I still need to work on the spare track runs for the front hull but will take care of that when I finalize the main track runs for consistency. Then it will be on to the decals and weathering stages.
Double-action is the way to go for sure when it comes to detailed paint schemes. I've used double-action ABs for years and they provide a lot of versatility. The neat thing about the Aztek is that it can function as either a single-action or a double-action and I will often just open it up wide for applications of things like primer coats or Future coats and then return it to double-action for detail work and what not. You should give it a try! Practice on an old model or a sheet of styrene (I have one pinned to the back of my spray booth for mini-test runs before committing to application on the actual model) and remember that thinning ratios and air pressure also play a role.
wbill76 ...I've gotten very comfortable with the double-action feel of the metal-body Aztek after years of using the plastic-body version. Wouldn't have thought it would make that much of a difference but it does!
...I've gotten very comfortable with the double-action feel of the metal-body Aztek after years of using the plastic-body version. Wouldn't have thought it would make that much of a difference but it does!
Bill: I used to use the most basic Tamiya single action airbrush available but now I'm using an Iwata double action. I'm getting more comfortable with it too and experimenting a lot. I sure enjoy the extra control of paint/air and the ability to do detail work. Can't believe I waited so long to get one. Again, nicely done on that free-hand work, I want to try that sometime!

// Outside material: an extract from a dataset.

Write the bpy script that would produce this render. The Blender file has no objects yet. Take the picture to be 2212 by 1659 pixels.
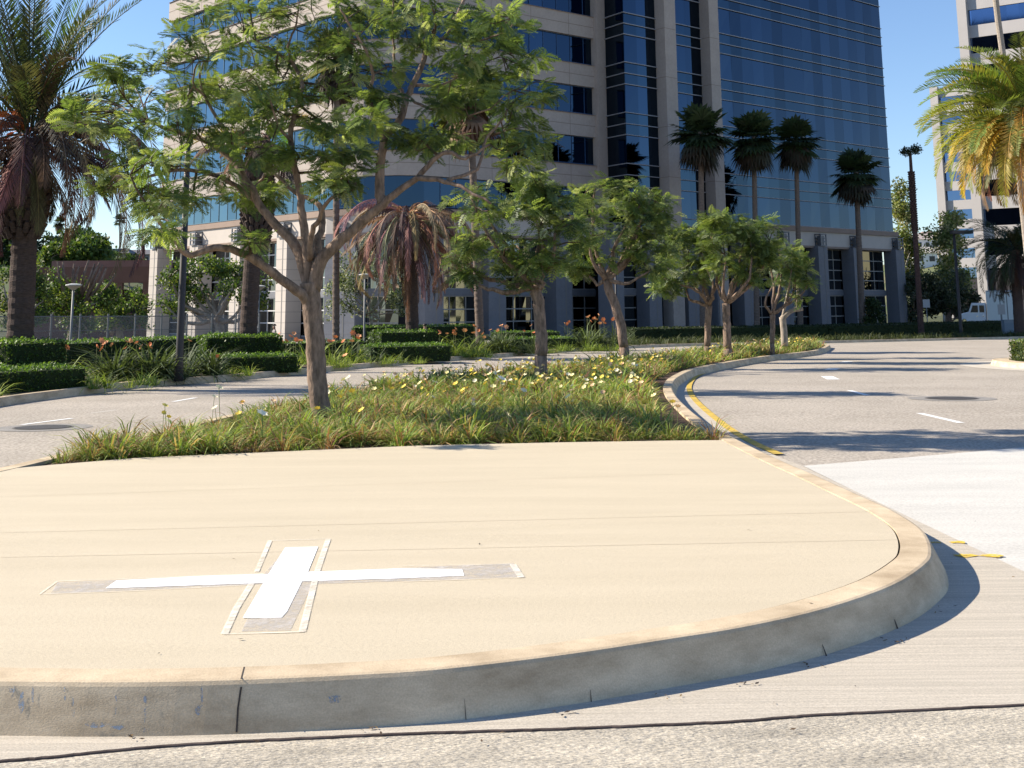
import bpy, bmesh, math, random
import numpy as np
from mathutils import Vector, Matrix
random.seed(7); rng = np.random.default_rng(11)
R = math.radians
scene = bpy.context.scene
col = scene.collection

# ---------------------------------------------------------------- camera
F, V0, H0, CAMZ = 2720.0, 150.0, 667.0, 1.4      # focal length and rows in photo units (2212 wide)
TH = math.atan((H0 - V0) / F); RO = 0.0085
right0 = Vector((1, 0, 0)); up0 = Vector((0, -math.sin(TH), math.cos(TH))); fwd = Vector((0, math.cos(TH), math.sin(TH)))
cr, sr = math.cos(RO), math.sin(RO)
cright = right0 * cr - up0 * sr; cup = right0 * sr + up0 * cr
cd = bpy.data.cameras.new('camera'); cam = bpy.data.objects.new('camera', cd); col.objects.link(cam)
cam.matrix_world = Matrix(((cright.x, cup.x, -fwd.x, 0), (cright.y, cup.y, -fwd.y, 0), (cright.z, cup.z, -fwd.z, CAMZ), (0, 0, 0, 1)))
cd.sensor_width = 36; cd.lens = F / 2212 * 36; cd.shift_y = -(829.5 - V0) / 2212
cd.clip_start = 0.05; cd.clip_end = 5000
scene.camera = cam

# ---------------------------------------------------------------- light
SUN_AZ, SUN_EL = R(-77), R(33)                    # azimuth from +Y towards +X
w = bpy.data.worlds.new('World'); scene.world = w; w.use_nodes = True
nt = w.node_tree; bg = nt.nodes['Background']; bg.inputs[1].default_value = 0.083
sky = nt.nodes.new('ShaderNodeTexSky'); sky.sky_type = 'NISHITA'; sky.sun_disc = False
sky.sun_elevation = SUN_EL; sky.sun_rotation = SUN_AZ; sky.altitude = 0; sky.air_density = 1.0; sky.dust_density = 0.0; sky.ozone_density = 2.5
tint = nt.nodes.new('ShaderNodeVectorMath'); tint.operation = 'MULTIPLY'; tint.inputs[1].default_value = (.93, .99, 1.12)
nt.links.new(sky.outputs[0], tint.inputs[0]); nt.links.new(tint.outputs[0], bg.inputs[0])
sl = bpy.data.lights.new('sun', 'SUN'); sl.energy = 4.9; sl.angle = R(0.53); sl.color = (1.0, 0.90, 0.75)
so = bpy.data.objects.new('sun', sl); col.objects.link(so)
sdir = Vector((math.sin(SUN_AZ) * math.cos(SUN_EL), math.cos(SUN_AZ) * math.cos(SUN_EL), math.sin(SUN_EL)))
so.rotation_euler = sdir.to_track_quat('Z', 'Y').to_euler(); so.location = (-30, 10, 60)
scene.view_settings.view_transform = 'Standard'; scene.view_settings.look = 'None'
scene.view_settings.exposure = 0.95; scene.view_settings.gamma = 1
scene.render.resolution_x = 1024; scene.render.resolution_y = 768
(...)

DM, thanks for popping in (pun intended!)
Anthony, it's an inescapable fact of life when dealing with German armor...the price must be paid!
Steve, thanks for the comments as well. I've gotten very comfortable with the double-action feel of the metal-body Aztek after years of using the plastic-body version. Wouldn't have thought it would make that much of a difference but it does!
Marc and Clay thanks for the comments as well!
as always Bull very fine work. hate painting road wheels yours look great. i like tristars more parts but very easy to paint.. again awesome work.
Clay
Crikey... me likey!
wbill76
Bill: Really nicely done. That freehand airbrush work is not easy...you executed in masterfully
Looks good Bill,I call it road wheel madness,sort of like white line fever !!!
HOT DOG!
This is gonna be a real weiner!
All corny puns aside Bill,
this is looking great..... as usual.